Governor Okezie Ikpeazu of Abia State has said he has no regret being a member of the G-5, a group of five aggrieved governors of the Peoples Democratic Party (PDP), who were opposed to their PDP’s presidential candidate, Atiku Abubakar, and the party’s national leadership.
Mr Ikpeazu stated this on Thursday when he appeared as a guest on Channels TV’s Politics Today.
The governor said despite losing his senatorial bid in the 25 February National Assembly election, he remains proud to have supported the emergence of a Nigerian president from the Southern part of the country in 2023.
“I think that (being a member of the G-5) is one of the most brilliant decisions I have taken as a politician,” he said.
Mr Ikpeazu was the PDP candidate for Abia South District. He lost the senatorial election to Enyinnaya Abaribe of the All Progressives Grand Alliance.
His preferred successor, the PDP governorship candidate, Okey Ahiwe, also lost in the 18 March election to the eventual winner, Alex Otti of the Labour Party (LP).
But the governor said he was “okay” with the electoral losses he experienced in the state if they were sacrifices for his “principled position” for the presidency to return to the Southern part of the country.
The G-5 was being led by Rivers State Governor, Nyesom Wike.

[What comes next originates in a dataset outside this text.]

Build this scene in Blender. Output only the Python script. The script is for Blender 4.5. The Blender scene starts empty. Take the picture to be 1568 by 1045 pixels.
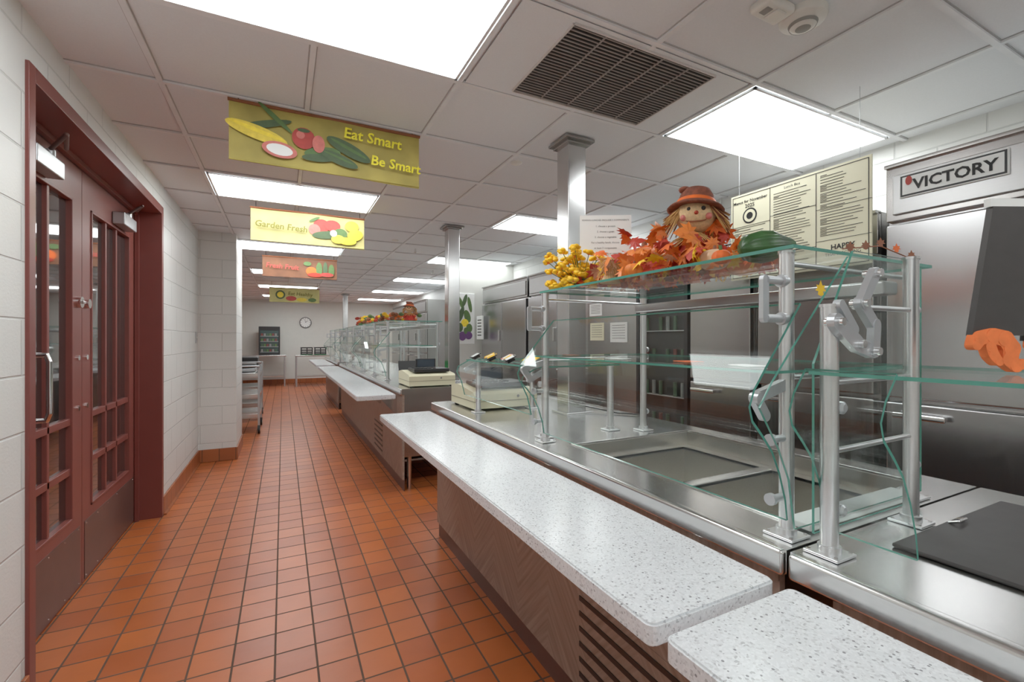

Apart from Messrs Ikpeazu and Wike, other members of the group include Governor Ifeanyi Ugwuanyi (Enugu State) Samuel Ortom (Benue), and Seyi Makinde (Oyo).
The group came about after the PDP presidential primary, where Nigeria’s former vice president, Atiku, defeated Mr Wike and others to become the party’s presidential candidate.
The group had demanded the resignation of the then PDP National Chairman, Iyorchia Ayu, to pave the way for a southerner to lead the party to achieve a “regional balance”.
The governors’ argument was that both Mr Ayu and Atiku hail from northern Nigeria.
Atiku later lost in the 25 February presidential election after coming second with 6, 984, 520 votes behind the eventual winner, Bola Tinubu of the All Progressives Congress, who polled 8, 794, 726 votes.
The G-5 governors’ withdrawal of support for Atiku was said to be among the reasons for the PDP candidate’s loss at the poll.
While Governor Ortom supported the LP candidate, Peter Obi, Governor Wike backed the APC’s Mr Tinubu, now Nigeria’s president-elect.
This newspaper reported that Mr Ayu was on Tuesday, dropped as the national chairman of the PDP in response to a court judgment which barred him from parading himself as the party’s national chairman.
The PDP, consequently, appointed the party’s Deputy National Chairman, Umar Damagum (North), as its acting national chairman.
‘Otti lied. I am not owing salaries’
The Governor-elect in Abia State, Mr Otti, recently accused Mr Ikpeazu of not paying salaries to civil servants in the state for “several months”.
The governor-elect claimed he sought to govern the state thrice because the current government “failed” to address issues that motivated him to run for governorship for the first time, including the “non-payment” of workers’ salaries.
But reacting during the programme on Channels TV, Mr Ikpeazu denied the allegation.
He claimed that there was no “core civil servant” being owed any salary and that those that have “issues with salaries” were working in parastatals.
“I have 31,000 workers in Abia workforce and 29,000 of them are up to date as we speak in salary payment. Parastatals receive subvention. I don’t pay their salaries because they are revenue-generating agencies of the government,” he said.
He said the issue of non-payment of pensions and salaries had been in existence long before he assumed office.
“I don’t run away from responsibility. The issue of pension has been there perennially since the past 24 years. I did as much as I could, this government since its inception, passed through two to three recessions.
READ ALSO: Abia: Ikpeazu’s automatic promotion to workers not captured in 2023 budget – Lawmaker
“When I came, within three months of my administration, I paid 11 months arrears of salary. Those 11 months were there while I was governor. So, if you take up a position as governor you have accepted to take over both liability and assets and I don’t like to complain,” he added.
“I didn’t have to talk about what my predecessors did not do because what gave me my job in the first place was that there were things they didn’t do. So, for somebody to come and make a sweeping statement that no salary is being paid is a lie, I am not owing any core civil servant salary.”